'''

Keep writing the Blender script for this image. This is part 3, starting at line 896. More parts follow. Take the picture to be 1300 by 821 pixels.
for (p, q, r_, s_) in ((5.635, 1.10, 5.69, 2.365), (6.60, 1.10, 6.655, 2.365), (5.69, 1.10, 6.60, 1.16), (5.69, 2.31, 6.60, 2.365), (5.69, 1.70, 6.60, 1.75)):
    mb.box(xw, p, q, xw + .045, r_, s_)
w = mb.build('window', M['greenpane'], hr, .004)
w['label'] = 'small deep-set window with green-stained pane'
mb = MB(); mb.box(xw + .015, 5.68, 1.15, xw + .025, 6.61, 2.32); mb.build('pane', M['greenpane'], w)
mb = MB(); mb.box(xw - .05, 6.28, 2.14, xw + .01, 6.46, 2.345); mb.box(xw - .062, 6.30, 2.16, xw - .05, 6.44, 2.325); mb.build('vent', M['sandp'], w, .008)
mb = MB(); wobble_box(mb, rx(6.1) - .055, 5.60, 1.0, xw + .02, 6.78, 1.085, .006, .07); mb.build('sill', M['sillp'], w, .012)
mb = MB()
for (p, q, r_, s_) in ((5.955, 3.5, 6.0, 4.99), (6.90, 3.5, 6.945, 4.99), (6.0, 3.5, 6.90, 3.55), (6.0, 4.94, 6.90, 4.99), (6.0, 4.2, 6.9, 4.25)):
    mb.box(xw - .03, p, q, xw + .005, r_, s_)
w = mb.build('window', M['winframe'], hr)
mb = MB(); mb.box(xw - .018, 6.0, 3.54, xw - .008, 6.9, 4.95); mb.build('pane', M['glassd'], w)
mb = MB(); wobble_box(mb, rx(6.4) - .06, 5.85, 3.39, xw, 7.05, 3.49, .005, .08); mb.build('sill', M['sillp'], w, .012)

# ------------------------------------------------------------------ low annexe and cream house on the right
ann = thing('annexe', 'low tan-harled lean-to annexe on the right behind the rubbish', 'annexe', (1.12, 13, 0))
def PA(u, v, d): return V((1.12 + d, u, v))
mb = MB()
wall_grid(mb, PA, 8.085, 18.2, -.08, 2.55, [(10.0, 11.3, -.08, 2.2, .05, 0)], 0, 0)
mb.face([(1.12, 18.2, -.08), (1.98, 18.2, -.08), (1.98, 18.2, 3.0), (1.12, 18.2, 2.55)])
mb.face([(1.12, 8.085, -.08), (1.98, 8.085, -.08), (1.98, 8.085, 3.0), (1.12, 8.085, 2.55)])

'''

## REQUIRED TASK
Set out the complete listing exactly as shown.

## EXERCISE SOLUTION
Keep writing the Blender script for this image. This is part 3, starting at line 896. More parts follow. Take the picture to be 1300 by 821 pixels.
for (p, q, r_, s_) in ((5.635, 1.10, 5.69, 2.365), (6.60, 1.10, 6.655, 2.365), (5.69, 1.10, 6.60, 1.16), (5.69, 2.31, 6.60, 2.365), (5.69, 1.70, 6.60, 1.75)):
    mb.box(xw, p, q, xw + .045, r_, s_)
w = mb.build('window', M['greenpane'], hr, .004)
w['label'] = 'small deep-set window with green-stained pane'
mb = MB(); mb.box(xw + .015, 5.68, 1.15, xw + .025, 6.61, 2.32); mb.build('pane', M['greenpane'], w)
mb = MB(); mb.box(xw - .05, 6.28, 2.14, xw + .01, 6.46, 2.345); mb.box(xw - .062, 6.30, 2.16, xw - .05, 6.44, 2.325); mb.build('vent', M['sandp'], w, .008)
mb = MB(); wobble_box(mb, rx(6.1) - .055, 5.60, 1.0, xw + .02, 6.78, 1.085, .006, .07); mb.build('sill', M['sillp'], w, .012)
mb = MB()
for (p, q, r_, s_) in ((5.955, 3.5, 6.0, 4.99), (6.90, 3.5, 6.945, 4.99), (6.0, 3.5, 6.90, 3.55), (6.0, 4.94, 6.90, 4.99), (6.0, 4.2, 6.9, 4.25)):
    mb.box(xw - .03, p, q, xw + .005, r_, s_)
w = mb.build('window', M['winframe'], hr)
mb = MB(); mb.box(xw - .018, 6.0, 3.54, xw - .008, 6.9, 4.95); mb.build('pane', M['glassd'], w)
mb = MB(); wobble_box(mb, rx(6.4) - .06, 5.85, 3.39, xw, 7.05, 3.49, .005, .08); mb.build('sill', M['sillp'], w, .012)

# ------------------------------------------------------------------ low annexe and cream house on the right
ann = thing('annexe', 'low tan-harled lean-to annexe on the right behind the rubbish', 'annexe', (1.12, 13, 0))
def PA(u, v, d): return V((1.12 + d, u, v))
mb = MB()
wall_grid(mb, PA, 8.085, 18.2, -.08, 2.55, [(10.0, 11.3, -.08, 2.2, .05, 0)], 0, 0)
mb.face([(1.12, 18.2, -.08), (1.98, 18.2, -.08), (1.98, 18.2, 3.0), (1.12, 18.2, 2.55)])
mb.face([(1.12, 8.085, -.08), (1.98, 8.085, -.08), (1.98, 8.085, 3.0), (1.12, 8.085, 2.55)])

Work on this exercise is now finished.